Activism Metric
Judicial activism is a dirty phrase among me, Auskunft, and our conservative colleagues. Rightly so, we think; activist courts impose their ideologies on the legal system irrespective of that system's established rules. Often, activist courts overturn laws created by the state and federal legislatures, indirectly repudiating the will of the people by substituting unelected judicial officials' judgment for the judgment of elected, popularly-accountable legislative bodies.
So far, so good. Another thing that bothers me, but perhaps is not so closely tied to my political alignment, is assumption and speculation divorced from empirical grounds. I know philosophers are often guilty of shutting their minds from reality and following the trail of an abstract thought to higher and higher levels of abstraction, until the way back to the ground can no longer be discovered. Speculation is useful only if it can constantly, at each step of logical inference, relate its new insight to concrete facts of existence.
Now combine those two thoughts - instead of calling this court or that court activist based on presumption, we would do better if we could examine courts' activism or restraint by a concrete measure. Assign a numerical weight to activism, call it the "Activism Score" or whatever you want, really, and you have an objective basis for evaluating judicial activism.
That, I think, is what the first note of this paper from the Federalist Society is trying to do. Define activism unambiguously, then balance the number of decisions that fall under the "activist" side of the dichotomy with the number of decision that fall on the "restrained" side, and you decide how activist a court is. A perfectly balanced court (though a supporter of restraint would hardly call the balance perfect) would have equal numbers on each side; the greater the proportion on one side, the farther the court in question would lean toward that model of judicial interpretation.
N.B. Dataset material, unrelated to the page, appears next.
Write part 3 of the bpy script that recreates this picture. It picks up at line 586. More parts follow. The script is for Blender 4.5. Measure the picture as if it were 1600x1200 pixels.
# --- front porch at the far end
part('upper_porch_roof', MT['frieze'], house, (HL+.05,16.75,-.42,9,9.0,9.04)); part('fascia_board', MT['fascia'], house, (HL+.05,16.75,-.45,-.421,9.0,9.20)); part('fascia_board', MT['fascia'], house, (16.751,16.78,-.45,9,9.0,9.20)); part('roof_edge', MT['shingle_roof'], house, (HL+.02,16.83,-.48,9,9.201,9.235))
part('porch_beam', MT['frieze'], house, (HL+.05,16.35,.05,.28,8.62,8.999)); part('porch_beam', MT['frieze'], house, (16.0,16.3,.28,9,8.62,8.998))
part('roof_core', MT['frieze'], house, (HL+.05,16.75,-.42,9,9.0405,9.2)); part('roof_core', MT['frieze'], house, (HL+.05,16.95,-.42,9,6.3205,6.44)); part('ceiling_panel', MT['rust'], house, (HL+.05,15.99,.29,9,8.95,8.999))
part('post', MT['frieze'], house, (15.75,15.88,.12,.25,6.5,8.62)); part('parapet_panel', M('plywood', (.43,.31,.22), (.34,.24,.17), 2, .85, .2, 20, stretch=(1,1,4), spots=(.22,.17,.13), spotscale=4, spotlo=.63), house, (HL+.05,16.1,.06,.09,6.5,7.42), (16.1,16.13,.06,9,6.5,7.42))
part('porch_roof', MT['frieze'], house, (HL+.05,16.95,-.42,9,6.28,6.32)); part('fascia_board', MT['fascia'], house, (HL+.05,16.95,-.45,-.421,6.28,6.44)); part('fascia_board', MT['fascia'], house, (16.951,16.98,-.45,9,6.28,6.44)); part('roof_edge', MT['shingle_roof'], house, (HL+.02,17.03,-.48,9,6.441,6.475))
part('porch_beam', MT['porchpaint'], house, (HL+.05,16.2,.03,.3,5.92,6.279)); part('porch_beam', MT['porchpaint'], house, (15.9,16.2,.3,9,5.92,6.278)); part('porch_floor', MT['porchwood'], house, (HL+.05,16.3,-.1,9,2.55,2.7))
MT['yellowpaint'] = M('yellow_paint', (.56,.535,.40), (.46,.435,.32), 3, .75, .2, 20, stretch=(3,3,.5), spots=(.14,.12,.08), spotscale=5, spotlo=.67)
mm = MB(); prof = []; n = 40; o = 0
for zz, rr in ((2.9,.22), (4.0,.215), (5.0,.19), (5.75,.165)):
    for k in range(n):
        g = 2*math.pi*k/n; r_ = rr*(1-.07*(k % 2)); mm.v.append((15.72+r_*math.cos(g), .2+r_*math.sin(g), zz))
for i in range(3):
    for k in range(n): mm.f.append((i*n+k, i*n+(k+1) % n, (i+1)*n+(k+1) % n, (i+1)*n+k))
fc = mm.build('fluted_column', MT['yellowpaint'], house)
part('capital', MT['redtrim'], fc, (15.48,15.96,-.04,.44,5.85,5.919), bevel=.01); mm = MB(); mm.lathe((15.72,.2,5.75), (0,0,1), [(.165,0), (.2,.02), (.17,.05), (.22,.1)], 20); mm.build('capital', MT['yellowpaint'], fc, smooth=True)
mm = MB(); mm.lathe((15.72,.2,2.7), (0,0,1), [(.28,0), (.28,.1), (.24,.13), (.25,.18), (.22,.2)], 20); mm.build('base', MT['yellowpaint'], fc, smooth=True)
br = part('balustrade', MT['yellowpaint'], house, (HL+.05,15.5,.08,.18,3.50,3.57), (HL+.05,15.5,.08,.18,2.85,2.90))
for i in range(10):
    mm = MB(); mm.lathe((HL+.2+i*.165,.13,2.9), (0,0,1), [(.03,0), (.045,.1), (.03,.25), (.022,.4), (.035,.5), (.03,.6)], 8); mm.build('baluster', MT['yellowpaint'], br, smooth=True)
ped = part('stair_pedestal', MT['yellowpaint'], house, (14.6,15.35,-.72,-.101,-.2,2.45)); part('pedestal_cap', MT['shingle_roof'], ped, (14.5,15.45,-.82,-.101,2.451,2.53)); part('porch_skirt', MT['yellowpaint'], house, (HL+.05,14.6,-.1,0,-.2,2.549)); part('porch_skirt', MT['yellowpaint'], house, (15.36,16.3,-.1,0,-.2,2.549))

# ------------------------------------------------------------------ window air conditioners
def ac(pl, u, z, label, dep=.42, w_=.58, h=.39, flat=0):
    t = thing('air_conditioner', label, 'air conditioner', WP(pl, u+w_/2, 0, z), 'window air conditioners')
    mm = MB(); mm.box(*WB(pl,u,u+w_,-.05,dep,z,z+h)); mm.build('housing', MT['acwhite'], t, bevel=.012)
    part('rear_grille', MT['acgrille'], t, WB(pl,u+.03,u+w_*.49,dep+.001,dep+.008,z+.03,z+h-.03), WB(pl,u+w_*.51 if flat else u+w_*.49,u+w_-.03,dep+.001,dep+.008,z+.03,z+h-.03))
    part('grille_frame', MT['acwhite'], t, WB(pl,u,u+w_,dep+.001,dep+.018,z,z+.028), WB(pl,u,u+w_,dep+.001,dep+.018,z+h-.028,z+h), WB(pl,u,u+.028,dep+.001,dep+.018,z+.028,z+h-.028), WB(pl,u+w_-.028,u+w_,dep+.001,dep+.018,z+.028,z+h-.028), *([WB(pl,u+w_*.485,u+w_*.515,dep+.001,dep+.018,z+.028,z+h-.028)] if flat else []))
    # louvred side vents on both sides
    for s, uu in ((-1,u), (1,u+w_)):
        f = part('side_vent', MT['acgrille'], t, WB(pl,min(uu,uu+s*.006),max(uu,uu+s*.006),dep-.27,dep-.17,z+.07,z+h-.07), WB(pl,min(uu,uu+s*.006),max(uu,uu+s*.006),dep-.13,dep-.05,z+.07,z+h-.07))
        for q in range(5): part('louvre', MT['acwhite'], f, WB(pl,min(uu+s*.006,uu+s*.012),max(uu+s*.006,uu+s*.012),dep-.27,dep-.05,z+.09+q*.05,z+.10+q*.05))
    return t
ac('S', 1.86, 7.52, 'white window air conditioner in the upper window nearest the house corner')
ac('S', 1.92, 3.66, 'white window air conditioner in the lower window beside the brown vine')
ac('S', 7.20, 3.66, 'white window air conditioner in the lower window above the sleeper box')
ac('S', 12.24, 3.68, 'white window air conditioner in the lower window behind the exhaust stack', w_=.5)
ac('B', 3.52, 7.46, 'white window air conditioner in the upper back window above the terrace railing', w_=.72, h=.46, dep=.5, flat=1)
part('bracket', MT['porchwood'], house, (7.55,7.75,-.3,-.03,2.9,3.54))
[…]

However, if the standard for evaluation is misleading, it's useless. And, sadly, I am not sure a numerical measure of judicial activism is possible. Let me explain. If "overturning a statute" is activist, then what of the cases where the clear precedent of the court is that the type of action authorized by the legislature in the overturned statute was unconstitutional? Whichever side the court comes down on, it's overturning some precedent, either the expressed will of the legislature or its own doctrinal history. I think it is important to recognize that activism constitutes many different judicial actions, some of them potentially in perfect line with contemporary legislative actions.
The consequence of this ambiguity is, well, ambiguity. Sometimes the mind has to synthesize a general activism "vibe" coming from a case or line of cases, and no concrete numerical analysis is going to help. It's imperfect, but an inappropriate insistence on science where the subject matter is not purely scientific is hardly perfect either.
Anyway, keep reaching for that rainbow, guys!